Mississippi river drought
A World War II minesweeper at the bottom of the Mississippi River, exposed by dropping water levels, and recently tagged with graffiti.

 

The big weather story of 2012—and one of the biggest undersung stories of last year—has been the Midwestern drought, which quietly reached levels not seen since the multiyear drought of 1988-1989, and before that, the Dust Bowl. The Mississippi River could shut down to shipping traffic within a couple days:

Prime areas of concern are near the Illinois towns of Thebes and Grand Tower, where river-bottom rock pinnacles pose a risk to boats when the river is exceptionally low.

"That reach has historically been the rock-bottom part of the river and pretty much everywhere else on the mid-Mississippi is sand- and silt-bottom," said U.S. Army Corps of Engineers spokesman Mike Petersen.

The Corps has been dredging various soft-bottom sections of the river nearly round-the-clock for months to maintain a deep enough shipping channel, but a project to remove the most threatening rock pinnacles will not be completed until the end of January.

Within a couple weeks, the river could hit its lowest levels ever recorded at St. Louis; it's now the third-most-expensive weather disaster in the past three decades (based on estimated, preliminary data at least), behind Hurricane Katrina and just behind the 1988 drought, and well ahead of Hurricane Sandy:

While it will be several months before the costs of America's worst drought since 1954 are known, the 2012 drought is expected to cut America's GDP by 0.5 – 1 percentage points, said Deutsche Bank Securities this week. “If the U.S. were growing at 4 percent, it wouldn’t be as big an issue, but at 2 percent, it’s noticed,” said Joseph LaVorgna, the chief U.S. economist at Deutsche. Since the U.S. GDP is approximately $15 trillion, the drought of 2012 represents a $75 – $150 billion hit to the U.S. economy.

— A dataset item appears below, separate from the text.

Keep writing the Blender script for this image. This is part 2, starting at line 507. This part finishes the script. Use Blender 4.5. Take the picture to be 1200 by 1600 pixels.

This is in the same range as the estimate of $77 billion in costs for the drought, made by Purdue University economist Chris Hurt in August.

Unlike Sandy, the drought has been slow-moving and not very visual, notable for what isn't there. But the U.S. Army Corps of Engineers captured some remarkable aerial views of the river between St. Louis and Cairo, along the stretch of river where Thebes is located: a portrait of a shallowing, shrinking river that's about to grind to a halt.